I concur. The decision at bar penned by the Chief Justice adheres to his concurring opinion in Singco vs. Comelec  (G.R. No. 52830, November 28, 1980) to the effect that "after the holding of the January 30, 1980 election, and a proclamation thereafter made, a petition to disqualify a candidate based on a change of political party affiliation .... filed with this Court after January 30, 1980, arising from a pre-proclamation controversy, should be dismissed without prejudice to such ground being passed upon in a proper election protest or quo warranto proceeding" (at page 2, main opinion).

I submit that the better rule is that stated by the Chief Justice himself for the Court in his ponencia in Arcenas vs. Comelec  (G.R. No. 54039, November 28, 1980), to wit: "that it is of 'no materiality' to distinguish whether the petition for disqualification against the winning candidate was filed before the election or after the proclamation of the winner since 'the ratio decidendi is broad enough to cover the present situation for it would be time-consuming and in the end self-defeating if at this stage the pre-proclamation controversy is not laid to rest. The better view, as noted in Venezuela  (G.R. No. 53532, July 25, 1980), is that resort be had to the remedy of an election protest or a quo warranto, whichever is proper.'"

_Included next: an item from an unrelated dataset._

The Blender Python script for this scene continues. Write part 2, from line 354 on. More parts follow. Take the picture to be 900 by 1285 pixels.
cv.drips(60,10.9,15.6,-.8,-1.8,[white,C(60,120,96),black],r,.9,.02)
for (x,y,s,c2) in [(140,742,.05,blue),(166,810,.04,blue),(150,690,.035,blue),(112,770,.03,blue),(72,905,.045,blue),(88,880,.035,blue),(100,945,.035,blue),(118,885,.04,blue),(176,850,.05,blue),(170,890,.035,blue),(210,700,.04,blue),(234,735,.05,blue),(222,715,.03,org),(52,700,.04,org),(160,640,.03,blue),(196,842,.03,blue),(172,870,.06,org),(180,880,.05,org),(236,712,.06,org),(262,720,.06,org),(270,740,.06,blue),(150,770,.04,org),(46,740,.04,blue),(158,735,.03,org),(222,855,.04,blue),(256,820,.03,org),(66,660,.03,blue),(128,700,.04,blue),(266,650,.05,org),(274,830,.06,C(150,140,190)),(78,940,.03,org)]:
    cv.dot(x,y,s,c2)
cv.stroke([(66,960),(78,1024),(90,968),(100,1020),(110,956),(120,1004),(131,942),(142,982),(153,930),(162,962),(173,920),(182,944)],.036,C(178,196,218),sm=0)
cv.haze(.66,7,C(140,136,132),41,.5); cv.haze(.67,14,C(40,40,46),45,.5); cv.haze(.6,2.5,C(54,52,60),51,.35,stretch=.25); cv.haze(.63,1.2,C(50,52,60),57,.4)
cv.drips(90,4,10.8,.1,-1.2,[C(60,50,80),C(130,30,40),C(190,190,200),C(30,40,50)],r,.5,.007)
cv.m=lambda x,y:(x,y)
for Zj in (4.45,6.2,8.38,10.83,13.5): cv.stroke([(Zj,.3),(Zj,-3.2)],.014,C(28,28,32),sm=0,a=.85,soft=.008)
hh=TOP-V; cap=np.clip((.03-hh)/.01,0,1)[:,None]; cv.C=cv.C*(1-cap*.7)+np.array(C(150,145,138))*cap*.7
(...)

This is in line with my separate concurrence in Reyes vs. Comelec  (G.R. No. 52699, May 15, 1980), reiterating my submittal that all such pre-proclamation cases seeking to disqualify the winner on the ground of alleged turncoatism should be ordered dismissed after the elections, subject to the filing of an appropriate quo warranto  action or election protest against the winner in the appropriate forum (the Comelec for provincial and city officials and the proper Court of First Instance for municipal officials). This coincides with the President's own view as he reported in the February 27, 1980 newspapers "to have ordered the lawyers of the KBL [Kilusang Bagong Lipunan] to withdraw all disqualification charges to allow already proclaimed opposition candidates involved in such cases to assume office, " reserving the right to file an election protest (although such Presidential orders seem to have been ignored since I am not aware of any of the numerous disqualification cases before us that have been so withdrawn).

All such pre-proclamation cases on grounds of alleged turncoatism of the winning candidate should now be laid to rest and the winning candidate should be allowed at last to assume his office in accordance with the electorate's verdict and set aright matters where even at this late stage, or 11 months after the holding of the elections, the winning candidate has been stopped from assuming office whereas the rejected loser was the one wrongfully proclaimed or allowed to continue in office on a holdover capacity as in Singco, supra, Abrasaldo vs. Comelec (G.R. No. 53730, November 13, 1980) and other cases.